List all lines in the material below that contain "from".

** begin Material **

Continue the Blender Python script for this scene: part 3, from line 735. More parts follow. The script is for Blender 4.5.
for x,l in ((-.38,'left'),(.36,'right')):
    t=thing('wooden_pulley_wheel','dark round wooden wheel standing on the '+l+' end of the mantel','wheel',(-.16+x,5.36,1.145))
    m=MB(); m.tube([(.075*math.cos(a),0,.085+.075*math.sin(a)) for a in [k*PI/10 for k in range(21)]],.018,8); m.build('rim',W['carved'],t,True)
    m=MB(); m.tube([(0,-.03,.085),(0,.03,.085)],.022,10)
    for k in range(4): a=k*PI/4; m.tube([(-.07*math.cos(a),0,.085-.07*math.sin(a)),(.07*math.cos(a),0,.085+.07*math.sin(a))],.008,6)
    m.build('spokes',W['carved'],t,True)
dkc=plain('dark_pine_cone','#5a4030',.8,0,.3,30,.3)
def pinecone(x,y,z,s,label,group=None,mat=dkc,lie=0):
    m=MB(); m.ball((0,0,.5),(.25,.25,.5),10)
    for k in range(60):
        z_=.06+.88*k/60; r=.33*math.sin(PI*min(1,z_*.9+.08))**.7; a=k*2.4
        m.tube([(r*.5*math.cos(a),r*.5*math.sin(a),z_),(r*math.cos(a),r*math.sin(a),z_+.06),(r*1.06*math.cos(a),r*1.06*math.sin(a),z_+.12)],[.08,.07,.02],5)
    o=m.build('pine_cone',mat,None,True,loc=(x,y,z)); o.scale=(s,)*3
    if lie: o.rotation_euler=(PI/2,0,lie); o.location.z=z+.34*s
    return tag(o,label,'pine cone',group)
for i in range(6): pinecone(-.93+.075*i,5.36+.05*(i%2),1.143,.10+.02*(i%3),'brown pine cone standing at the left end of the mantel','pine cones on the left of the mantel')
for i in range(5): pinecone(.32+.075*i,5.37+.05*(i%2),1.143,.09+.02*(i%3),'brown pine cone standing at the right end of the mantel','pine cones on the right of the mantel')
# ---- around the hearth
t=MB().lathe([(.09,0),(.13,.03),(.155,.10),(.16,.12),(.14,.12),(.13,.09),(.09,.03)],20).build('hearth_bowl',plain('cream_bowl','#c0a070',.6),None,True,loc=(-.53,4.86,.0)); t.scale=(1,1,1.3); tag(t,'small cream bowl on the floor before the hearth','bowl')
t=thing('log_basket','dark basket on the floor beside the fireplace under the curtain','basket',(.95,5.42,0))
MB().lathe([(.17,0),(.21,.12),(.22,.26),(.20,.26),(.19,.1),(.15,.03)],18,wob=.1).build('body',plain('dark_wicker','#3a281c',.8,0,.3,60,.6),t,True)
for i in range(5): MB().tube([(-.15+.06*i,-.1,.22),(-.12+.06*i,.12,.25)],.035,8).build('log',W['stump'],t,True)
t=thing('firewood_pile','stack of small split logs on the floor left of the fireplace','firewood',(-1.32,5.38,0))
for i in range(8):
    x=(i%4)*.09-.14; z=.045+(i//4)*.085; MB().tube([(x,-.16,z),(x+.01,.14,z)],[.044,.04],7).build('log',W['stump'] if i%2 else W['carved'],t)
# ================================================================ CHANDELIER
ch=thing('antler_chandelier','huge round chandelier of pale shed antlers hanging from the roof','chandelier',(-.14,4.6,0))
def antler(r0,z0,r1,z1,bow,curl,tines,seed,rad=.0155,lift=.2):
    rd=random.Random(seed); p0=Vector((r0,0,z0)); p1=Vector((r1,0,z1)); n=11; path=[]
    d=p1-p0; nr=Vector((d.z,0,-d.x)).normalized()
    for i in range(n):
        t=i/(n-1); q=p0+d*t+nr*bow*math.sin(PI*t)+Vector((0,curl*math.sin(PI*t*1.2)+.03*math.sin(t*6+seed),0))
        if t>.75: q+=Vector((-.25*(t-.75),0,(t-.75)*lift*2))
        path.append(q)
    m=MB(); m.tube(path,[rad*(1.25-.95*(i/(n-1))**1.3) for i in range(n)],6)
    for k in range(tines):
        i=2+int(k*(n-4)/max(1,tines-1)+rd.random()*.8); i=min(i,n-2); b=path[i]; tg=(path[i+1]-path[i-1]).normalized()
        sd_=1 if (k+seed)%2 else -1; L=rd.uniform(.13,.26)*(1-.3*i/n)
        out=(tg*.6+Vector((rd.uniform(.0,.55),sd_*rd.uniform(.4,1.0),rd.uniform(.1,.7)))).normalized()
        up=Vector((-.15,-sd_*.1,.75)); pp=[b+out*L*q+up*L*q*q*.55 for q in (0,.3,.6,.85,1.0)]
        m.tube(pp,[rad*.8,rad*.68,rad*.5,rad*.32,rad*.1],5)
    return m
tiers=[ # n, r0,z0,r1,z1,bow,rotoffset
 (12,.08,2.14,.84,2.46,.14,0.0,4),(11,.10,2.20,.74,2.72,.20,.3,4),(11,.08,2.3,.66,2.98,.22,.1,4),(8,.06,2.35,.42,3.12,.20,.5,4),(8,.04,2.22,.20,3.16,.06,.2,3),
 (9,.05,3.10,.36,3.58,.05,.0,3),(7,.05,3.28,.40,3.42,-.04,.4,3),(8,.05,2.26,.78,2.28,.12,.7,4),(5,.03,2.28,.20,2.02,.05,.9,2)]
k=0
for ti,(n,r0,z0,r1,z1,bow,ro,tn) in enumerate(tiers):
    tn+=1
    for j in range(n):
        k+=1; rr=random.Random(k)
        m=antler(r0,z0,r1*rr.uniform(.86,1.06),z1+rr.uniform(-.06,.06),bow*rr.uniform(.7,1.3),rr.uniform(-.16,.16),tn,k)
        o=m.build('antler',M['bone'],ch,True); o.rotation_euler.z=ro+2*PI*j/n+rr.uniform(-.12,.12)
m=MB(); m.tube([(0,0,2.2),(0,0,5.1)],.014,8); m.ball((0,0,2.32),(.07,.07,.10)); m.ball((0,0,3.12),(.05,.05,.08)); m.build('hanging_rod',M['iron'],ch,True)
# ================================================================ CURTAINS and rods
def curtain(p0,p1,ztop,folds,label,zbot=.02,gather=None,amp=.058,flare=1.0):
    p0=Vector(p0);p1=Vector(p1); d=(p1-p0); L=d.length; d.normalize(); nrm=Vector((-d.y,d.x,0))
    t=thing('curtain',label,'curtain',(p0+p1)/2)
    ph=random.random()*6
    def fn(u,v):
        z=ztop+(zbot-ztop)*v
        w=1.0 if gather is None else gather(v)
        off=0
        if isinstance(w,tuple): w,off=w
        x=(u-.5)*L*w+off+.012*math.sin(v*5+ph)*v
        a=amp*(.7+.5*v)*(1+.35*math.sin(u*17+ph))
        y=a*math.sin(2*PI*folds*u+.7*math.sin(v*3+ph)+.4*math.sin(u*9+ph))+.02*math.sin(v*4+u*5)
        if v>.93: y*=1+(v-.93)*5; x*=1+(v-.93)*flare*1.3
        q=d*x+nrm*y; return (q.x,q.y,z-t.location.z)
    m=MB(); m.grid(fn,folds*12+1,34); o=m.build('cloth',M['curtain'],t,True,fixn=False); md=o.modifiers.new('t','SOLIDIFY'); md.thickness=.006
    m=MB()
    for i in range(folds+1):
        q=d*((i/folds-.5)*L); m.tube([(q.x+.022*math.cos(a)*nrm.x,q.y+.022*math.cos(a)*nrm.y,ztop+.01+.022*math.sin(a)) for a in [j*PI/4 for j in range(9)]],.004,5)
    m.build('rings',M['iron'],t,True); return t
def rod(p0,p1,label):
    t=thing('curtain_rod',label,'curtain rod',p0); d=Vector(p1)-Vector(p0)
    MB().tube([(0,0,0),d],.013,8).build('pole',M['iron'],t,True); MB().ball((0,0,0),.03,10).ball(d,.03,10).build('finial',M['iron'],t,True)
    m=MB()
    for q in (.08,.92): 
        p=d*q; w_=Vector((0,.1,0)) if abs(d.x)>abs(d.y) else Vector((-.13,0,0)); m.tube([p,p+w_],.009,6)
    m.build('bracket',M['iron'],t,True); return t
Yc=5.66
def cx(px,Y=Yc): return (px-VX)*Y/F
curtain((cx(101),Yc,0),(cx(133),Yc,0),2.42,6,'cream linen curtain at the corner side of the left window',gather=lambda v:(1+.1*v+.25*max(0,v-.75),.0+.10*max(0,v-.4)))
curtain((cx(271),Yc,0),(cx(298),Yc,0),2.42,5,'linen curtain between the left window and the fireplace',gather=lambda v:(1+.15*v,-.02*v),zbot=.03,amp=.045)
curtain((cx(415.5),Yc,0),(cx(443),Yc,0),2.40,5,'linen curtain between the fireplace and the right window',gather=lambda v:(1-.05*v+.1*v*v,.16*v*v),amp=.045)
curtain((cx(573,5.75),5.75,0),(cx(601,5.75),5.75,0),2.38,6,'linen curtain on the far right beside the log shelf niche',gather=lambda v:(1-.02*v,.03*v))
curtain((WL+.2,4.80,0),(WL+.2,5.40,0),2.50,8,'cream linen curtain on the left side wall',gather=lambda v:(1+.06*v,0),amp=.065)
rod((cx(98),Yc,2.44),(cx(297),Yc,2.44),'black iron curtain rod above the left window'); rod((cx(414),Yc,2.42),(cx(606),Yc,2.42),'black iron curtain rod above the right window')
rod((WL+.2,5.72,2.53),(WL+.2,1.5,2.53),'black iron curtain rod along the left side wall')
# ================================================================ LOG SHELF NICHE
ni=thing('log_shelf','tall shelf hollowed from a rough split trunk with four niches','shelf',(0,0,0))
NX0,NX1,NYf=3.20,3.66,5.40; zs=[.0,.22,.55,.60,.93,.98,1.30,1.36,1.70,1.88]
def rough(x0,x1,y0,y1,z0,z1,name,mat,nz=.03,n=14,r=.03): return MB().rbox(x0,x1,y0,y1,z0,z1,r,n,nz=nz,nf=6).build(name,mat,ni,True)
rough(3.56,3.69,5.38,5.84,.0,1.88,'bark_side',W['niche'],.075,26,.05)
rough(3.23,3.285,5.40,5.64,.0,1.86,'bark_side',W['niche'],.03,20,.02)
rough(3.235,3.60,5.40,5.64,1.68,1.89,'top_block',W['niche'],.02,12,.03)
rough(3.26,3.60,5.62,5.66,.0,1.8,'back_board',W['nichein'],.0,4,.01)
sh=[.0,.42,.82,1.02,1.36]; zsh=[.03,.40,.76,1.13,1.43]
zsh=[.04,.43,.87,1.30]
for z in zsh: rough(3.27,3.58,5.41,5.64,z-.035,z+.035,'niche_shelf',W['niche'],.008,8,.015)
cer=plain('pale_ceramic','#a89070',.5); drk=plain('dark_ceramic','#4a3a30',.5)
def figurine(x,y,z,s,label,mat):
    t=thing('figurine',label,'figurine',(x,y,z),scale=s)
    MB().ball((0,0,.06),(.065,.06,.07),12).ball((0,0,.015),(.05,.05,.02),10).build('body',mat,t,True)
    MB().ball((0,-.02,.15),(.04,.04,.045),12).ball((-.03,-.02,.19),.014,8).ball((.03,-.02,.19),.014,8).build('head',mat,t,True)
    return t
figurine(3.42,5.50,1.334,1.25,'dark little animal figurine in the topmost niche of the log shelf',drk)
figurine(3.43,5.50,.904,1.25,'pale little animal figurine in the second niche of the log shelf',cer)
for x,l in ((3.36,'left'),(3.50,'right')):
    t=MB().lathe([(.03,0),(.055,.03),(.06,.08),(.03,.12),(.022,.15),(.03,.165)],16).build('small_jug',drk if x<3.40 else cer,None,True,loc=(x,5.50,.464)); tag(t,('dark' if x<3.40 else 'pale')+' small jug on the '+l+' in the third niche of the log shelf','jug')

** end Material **

Reply —
Continue the Blender Python script for this scene: part 3, from line 735. More parts follow. The script is for Blender 4.5.
ch=thing('antler_chandelier','huge round chandelier of pale shed antlers hanging from the roof','chandelier',(-.14,4.6,0))
ni=thing('log_shelf','tall shelf hollowed from a rough split trunk with four niches','shelf',(0,0,0))